Obsolescence, he accepts, is inevitable. “Satellites live for 15 years, computer systems are constantly being upgraded. We are constantly looking at new technologies.”
And, he agrees, we have to talk about GNSS vulnerability. “Jamming and spoofing are illegal,” he says, “but they are still there. With such a large part of the economy now dependent on GNSS, we cannot pretend, we cannot ignore the problem of vulnerability, we must address it.”
Technologies such as eLoran, Verhoef says, completely separate and independent of GNSS technologies, are still a valid topic for discussion: “eLoran is not expensive, and it could provide a back-up system for critical positioning and navigation,” he says.
But he adds, “We have issues with all technologies. You can always come up with ‘what-ifs.’ Think about your car: you have one spare tire, not four, but you get to your destination all the same.
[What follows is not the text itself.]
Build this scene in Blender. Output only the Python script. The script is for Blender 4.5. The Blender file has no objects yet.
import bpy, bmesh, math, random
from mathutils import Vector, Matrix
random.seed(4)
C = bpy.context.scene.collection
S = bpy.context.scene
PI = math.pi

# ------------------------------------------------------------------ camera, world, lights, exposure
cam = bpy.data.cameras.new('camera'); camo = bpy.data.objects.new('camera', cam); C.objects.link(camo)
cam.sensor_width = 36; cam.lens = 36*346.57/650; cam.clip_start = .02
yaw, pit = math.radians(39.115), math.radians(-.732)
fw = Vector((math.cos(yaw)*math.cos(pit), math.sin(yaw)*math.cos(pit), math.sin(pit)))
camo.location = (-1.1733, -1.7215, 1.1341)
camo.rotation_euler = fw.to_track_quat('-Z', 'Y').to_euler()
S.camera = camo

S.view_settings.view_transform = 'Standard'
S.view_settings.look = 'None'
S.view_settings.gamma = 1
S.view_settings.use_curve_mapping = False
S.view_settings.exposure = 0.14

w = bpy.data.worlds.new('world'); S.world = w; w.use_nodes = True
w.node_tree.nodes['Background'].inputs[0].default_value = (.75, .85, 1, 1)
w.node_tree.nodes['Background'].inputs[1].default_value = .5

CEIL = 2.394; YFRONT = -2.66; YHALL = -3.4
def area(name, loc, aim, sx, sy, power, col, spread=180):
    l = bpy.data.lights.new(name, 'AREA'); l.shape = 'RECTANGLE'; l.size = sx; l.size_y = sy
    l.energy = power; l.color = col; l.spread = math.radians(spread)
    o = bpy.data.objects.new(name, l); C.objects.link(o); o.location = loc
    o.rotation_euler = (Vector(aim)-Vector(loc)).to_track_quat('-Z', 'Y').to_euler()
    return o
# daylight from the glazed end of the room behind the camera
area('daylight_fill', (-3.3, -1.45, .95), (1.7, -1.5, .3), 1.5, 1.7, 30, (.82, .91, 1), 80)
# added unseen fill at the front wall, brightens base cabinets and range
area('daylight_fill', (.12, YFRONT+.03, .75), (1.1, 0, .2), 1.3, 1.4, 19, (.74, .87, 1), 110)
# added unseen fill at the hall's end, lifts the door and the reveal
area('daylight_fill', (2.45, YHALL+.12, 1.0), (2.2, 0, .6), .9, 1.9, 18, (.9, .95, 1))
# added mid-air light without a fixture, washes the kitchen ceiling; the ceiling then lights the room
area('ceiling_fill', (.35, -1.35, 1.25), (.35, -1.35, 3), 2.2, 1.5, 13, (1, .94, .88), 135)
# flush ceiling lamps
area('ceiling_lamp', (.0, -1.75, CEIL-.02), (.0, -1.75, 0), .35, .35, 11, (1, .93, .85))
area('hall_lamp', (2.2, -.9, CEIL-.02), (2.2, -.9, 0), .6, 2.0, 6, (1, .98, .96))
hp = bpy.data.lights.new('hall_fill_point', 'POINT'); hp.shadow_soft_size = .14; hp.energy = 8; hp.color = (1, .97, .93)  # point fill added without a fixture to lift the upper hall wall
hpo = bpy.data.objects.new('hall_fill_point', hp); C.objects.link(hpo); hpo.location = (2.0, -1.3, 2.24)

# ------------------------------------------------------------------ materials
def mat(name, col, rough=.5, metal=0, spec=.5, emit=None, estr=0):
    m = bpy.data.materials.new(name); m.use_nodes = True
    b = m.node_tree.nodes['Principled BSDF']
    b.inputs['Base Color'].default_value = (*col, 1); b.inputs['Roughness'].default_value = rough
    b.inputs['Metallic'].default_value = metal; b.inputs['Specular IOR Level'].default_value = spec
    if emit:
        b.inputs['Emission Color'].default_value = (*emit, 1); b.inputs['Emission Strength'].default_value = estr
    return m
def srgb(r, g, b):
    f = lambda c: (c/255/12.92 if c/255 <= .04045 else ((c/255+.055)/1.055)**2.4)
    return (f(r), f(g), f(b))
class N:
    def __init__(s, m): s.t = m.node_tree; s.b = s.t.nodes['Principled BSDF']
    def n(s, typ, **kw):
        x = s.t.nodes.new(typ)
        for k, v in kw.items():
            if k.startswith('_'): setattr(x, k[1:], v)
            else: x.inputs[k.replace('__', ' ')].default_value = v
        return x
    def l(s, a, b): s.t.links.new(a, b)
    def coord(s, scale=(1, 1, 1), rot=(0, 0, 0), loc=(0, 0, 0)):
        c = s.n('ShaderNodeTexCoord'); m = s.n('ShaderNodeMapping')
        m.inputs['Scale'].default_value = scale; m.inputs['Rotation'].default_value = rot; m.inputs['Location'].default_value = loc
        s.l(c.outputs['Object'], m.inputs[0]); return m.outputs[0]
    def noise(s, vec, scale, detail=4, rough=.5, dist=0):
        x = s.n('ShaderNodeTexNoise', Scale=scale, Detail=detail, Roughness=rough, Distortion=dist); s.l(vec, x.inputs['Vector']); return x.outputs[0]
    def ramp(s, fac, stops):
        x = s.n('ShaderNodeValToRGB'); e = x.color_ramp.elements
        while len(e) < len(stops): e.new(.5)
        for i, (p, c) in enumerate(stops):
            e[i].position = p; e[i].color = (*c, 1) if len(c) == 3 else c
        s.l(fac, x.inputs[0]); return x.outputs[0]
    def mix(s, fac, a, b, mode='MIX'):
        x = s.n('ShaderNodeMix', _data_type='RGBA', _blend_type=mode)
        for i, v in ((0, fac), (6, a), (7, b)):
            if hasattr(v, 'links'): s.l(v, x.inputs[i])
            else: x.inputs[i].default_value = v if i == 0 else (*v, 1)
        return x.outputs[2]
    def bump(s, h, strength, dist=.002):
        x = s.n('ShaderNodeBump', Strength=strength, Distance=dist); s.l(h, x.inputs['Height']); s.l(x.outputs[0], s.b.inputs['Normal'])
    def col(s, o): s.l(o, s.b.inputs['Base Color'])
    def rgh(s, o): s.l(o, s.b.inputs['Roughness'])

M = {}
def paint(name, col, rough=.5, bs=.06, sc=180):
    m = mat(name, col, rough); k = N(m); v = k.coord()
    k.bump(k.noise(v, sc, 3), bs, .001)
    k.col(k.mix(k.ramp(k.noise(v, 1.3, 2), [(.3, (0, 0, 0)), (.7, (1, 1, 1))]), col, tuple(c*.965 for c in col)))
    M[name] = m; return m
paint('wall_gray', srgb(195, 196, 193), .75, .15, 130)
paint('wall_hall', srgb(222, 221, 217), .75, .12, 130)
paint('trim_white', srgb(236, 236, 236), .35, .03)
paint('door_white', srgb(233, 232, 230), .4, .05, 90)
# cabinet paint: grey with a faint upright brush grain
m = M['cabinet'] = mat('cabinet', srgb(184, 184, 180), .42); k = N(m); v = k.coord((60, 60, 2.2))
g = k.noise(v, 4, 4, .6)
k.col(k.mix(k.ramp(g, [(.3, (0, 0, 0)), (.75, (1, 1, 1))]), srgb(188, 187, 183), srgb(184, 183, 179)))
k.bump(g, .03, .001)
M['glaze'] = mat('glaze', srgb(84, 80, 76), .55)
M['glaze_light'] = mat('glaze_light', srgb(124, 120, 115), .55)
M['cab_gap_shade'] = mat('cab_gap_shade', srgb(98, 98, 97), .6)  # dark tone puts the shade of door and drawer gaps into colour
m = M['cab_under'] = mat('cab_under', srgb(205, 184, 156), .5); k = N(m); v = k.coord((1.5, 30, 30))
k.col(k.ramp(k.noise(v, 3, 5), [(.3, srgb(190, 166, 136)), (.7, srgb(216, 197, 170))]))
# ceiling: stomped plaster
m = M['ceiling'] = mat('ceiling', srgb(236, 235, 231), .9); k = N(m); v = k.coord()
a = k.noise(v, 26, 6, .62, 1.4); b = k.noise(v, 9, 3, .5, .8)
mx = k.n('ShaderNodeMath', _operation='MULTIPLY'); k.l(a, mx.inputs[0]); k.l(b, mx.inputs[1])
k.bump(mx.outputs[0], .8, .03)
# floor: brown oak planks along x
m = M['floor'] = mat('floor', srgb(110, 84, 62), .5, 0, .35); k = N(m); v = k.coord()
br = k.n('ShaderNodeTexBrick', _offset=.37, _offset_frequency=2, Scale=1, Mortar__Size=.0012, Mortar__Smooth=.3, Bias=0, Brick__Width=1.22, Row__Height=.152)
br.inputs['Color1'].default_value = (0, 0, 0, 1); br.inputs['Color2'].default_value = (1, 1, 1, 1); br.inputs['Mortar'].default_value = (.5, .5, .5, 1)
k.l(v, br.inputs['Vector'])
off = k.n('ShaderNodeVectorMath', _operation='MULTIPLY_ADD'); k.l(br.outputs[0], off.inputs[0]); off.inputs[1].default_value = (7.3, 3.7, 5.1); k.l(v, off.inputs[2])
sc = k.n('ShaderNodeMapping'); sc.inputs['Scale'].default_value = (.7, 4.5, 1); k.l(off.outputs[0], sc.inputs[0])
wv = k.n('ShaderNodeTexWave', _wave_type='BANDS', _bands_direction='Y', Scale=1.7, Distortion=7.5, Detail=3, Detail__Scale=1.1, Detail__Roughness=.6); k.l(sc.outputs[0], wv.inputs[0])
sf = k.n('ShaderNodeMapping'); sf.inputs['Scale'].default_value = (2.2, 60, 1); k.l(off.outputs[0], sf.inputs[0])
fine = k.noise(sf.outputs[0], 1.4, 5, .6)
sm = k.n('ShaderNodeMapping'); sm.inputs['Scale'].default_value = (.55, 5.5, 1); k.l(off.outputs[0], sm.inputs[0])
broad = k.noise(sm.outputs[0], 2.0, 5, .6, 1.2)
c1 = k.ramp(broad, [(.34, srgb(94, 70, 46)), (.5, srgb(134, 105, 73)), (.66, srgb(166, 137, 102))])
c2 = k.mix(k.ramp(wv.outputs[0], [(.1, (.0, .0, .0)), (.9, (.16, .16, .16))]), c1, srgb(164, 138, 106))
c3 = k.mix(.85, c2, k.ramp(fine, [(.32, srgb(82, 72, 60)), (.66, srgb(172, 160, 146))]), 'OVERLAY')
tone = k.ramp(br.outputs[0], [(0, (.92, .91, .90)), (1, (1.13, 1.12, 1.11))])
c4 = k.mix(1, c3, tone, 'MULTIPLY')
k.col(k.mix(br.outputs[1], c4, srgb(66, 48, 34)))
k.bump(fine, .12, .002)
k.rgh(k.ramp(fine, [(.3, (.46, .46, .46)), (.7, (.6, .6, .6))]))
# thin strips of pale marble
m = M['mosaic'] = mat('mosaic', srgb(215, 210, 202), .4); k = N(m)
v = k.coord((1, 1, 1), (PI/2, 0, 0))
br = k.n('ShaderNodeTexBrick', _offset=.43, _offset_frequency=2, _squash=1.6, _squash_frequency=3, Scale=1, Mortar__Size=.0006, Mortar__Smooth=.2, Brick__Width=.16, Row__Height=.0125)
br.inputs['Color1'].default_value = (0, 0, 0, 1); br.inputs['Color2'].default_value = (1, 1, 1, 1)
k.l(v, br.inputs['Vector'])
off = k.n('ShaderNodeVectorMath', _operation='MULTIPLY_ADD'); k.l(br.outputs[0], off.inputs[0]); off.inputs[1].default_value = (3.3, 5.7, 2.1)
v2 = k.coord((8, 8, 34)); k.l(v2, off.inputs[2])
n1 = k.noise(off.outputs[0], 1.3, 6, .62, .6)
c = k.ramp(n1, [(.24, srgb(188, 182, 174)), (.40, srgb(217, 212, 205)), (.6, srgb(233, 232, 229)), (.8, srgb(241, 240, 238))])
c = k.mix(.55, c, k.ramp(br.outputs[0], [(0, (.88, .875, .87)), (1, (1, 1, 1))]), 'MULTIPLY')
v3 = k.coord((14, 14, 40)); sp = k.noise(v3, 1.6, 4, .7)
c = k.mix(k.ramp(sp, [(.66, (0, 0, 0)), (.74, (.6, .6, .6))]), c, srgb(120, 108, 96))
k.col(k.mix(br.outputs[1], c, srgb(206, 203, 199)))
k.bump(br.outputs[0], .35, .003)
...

“We need to be pragmatic and we need to work together. And we also need to avoid becoming too focused on one issue. You know, we always hear about radio frequency vulnerability, but what about cyber vulnerability — the hackers? Who is talking about that? GNSS vulnerability isn’t just about weak radio signals.”
That said, Verhoef appears confident and, indeed, very busy; so, we wrap things up.
“We are preparing for initial services,” he concludes. “This is a very important moment for us. We have the infrastructure in place. Now it’s time to use it.”